2015 Handicap Challenge: Positive Thinking

positive thinking, golf

So an update on my handicap challenge…

Due to being so busy and Luke’s hectic teaching schedule, I’ve not been out on the course recently but spent plenty of time on the Driving Range and Simulator. I’ve been working on a three stage back swing that I’m quite comfortable with in practice and leads to me striking the ball really well, but it’s now the only way I can hit the ball with any consistency.

The three stages are basically:

  • Start the back swing along the line parallel to my target line,
  • Then cock my wrists and turn the club face 90 degrees,
  • Then turn my shoulders 45 degrees to my hips.

The more I do it, the smoother it’s becoming, I’m looking forward to the day it turns in to one simple action!

To ease my frustration with playing golf at the moment, it seemed a very appropriate moment to drop in this blog, guest written by one of our more regular visitors, Gareth ‘The Doc’ Jones. As seen in #ParkGolfTV episode 2.

An occasional golf related blog, by ‘The Doc’

Most of us regard POSITIVE THINKING as being a modern development in psychology. However, evidence suggests it may be as old as time itself. It is reported that Anne Boleyn, when she heard that her husband Henry VIII was going to have her beheaded (for treason), said:

“Thank God! I thought he was going to have me burnt at the stake”

(Obviously a much more painful way to go)

At this stage let me introduce to you my hero, Dave (only the names have been changed to protect the guilty). I always suspected Dave was a positive thinker, because he had left a cushy job in London to work on the front desk of the benefits agency in Caernarfon. When I lived in Beaumaris, I used to play my golf at Henllys Hall; in fact I was one of the founder members in 1997/98. Dave was one of my playing partners. He tried hard, but never got off his 28 handicap.
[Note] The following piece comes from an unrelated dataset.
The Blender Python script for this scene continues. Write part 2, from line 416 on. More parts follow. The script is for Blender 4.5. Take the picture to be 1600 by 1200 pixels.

One particular round, we approached the 9th hole. Now, the 9th hole at Henllys is the shortest on the course at 99yds, but also one of the most difficult. The green is like an upturned saucer, surrounded by bunkers, with a stream on the right and a jungle at the back. Dave takes a 9 iron and hits the ball straight, but it lands at about 90yds and hops into the front bunker.

Dave casually takes out his sand iron and strikes purposefully in to the bunker. 21 strokes later he gets the ball to exit the bunker, land on the green, and NOT roll back in to the bunker.

Believe me, I counted each increasingly desperate attempt, sand flying in all directions. If it had been a Hamlet advert, he would have gone through 2 packets of cigars. As he finally exited the bunker, Dave said “I’m glad I took 21 shots to get out of that bunker, as clearly I NEEDED THE PRACTICE!”

Ladies and Gentlemen, if that is not an example of positive thinking, then I don’t know what is!